Julian Ayala and Jacob Conteh snatched a cart to get to Forest Park High School in Woodbridge, Va. as part of a car-free day on Thursday. (Julie Zauzmer/Washington Post)

Students arrived at Forest Park High School on Thursday morning by every sort of conveyance — school buses, bicycles, rollerblades, longboards, wagons, a shopping cart, and lots and lots of feet.

What was less common than usual was cars.

In a show of environmental awareness, a group of about 60 students at the Woodbridge high school mounted a campaign to convince their fellow students not to drive to school for the day. They plastered the hallways with posters, offered raffle tickets and rubber bracelets to non-drivers, and lined up to loudly greet every student who showed up at school, weary and wet from the drizzly morning but proud to be entering the parking lot on their own two feet.

“People just don’t think it’s cool to ride the bus, so they don’t even think of it as an option,” said Ashley Doyle, a senior who helped lead the program. On Thursday, they left the cars at home but still figured out cool ways to get to school.

Doyle and some friends slept over at the home of a friend who lives within 10 minutes’ walking distance of the high school. They paraded to school in the morning, dragging each other in kiddy wagons.

Justice Lewis and Markus Brown traded their five-minute morning drive for a 30-minute longboard ride, navigating the rain-slicked streets on a sturdier version of a skateboard.

“It was kind of dangerous, just because it was slippery. We almost went over. But hey, it’s for Mother Earth,” Lewis said.

The students organized the no-driving day in lieu of taking a final exam in Shannon Garrity’s Advanced Placement government classes.

They held a bake sale and drummed up donations from local businesses. At first, their fundraising went toward making the students’ car-less entrance to school more fun on Thursday morning. They bought a helium tank so they could blow up green balloons.

Then Brandon Bryan, a 16-year-old student at the high school, died unexpectedly the week before the event, giving their fundraising a somber new purpose. They donated the $80 remaining from their bake sale to help pay for a plaque at his grave.

The atmosphere was mostly festive as students arrived on Thursday morning, greeted by cheers and high-fives from the AP government students and pop music blasting from speakers.
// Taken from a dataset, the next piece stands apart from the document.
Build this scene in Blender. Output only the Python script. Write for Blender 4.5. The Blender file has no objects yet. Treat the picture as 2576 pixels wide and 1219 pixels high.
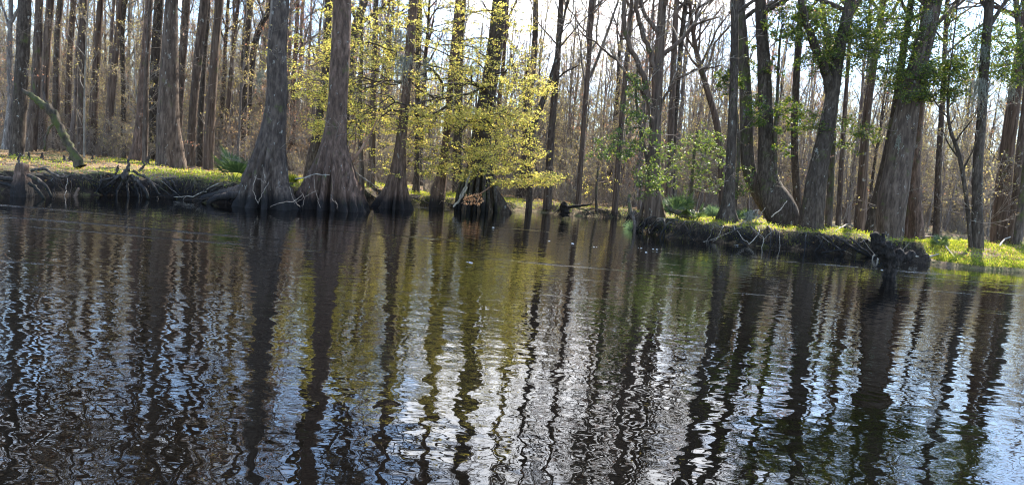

But many also paused in front of a memorial poster for Bryan.

“He was kind of a shining star,” Bryan’s teacher Maryann O’Brien said about him. She said that he suffered from Duchenne muscular dystrophy and died of a blood clot in his lung. “He was very compassionate. When something was going on with one of his classmates, he was always the first to say ‘How can I help?’”

Garrity said that a school staff member took a photograph of the parking lot on the day before the event as well as on the no-driving day, so that students could measure the effect of their campaign. She and her students counted a 58 percent reduction in the number of cars in the lot.

Some students parked at the Food Lion around the corner, in order to drive to school but still keep their cars out of the school lot.

But Chris Hardeman made the journey entirely on foot. The senior left his home in Dumfries at 4:30 a.m. and was the first one at school, an hour and a half later. “I like the environment, and it’s green day, so I might as well walk,” he said. “It makes me feel like I should walk to school all the time.”

Of course, Thursday was his second-to-last day of high school classes, so he won’t have to walk there for long.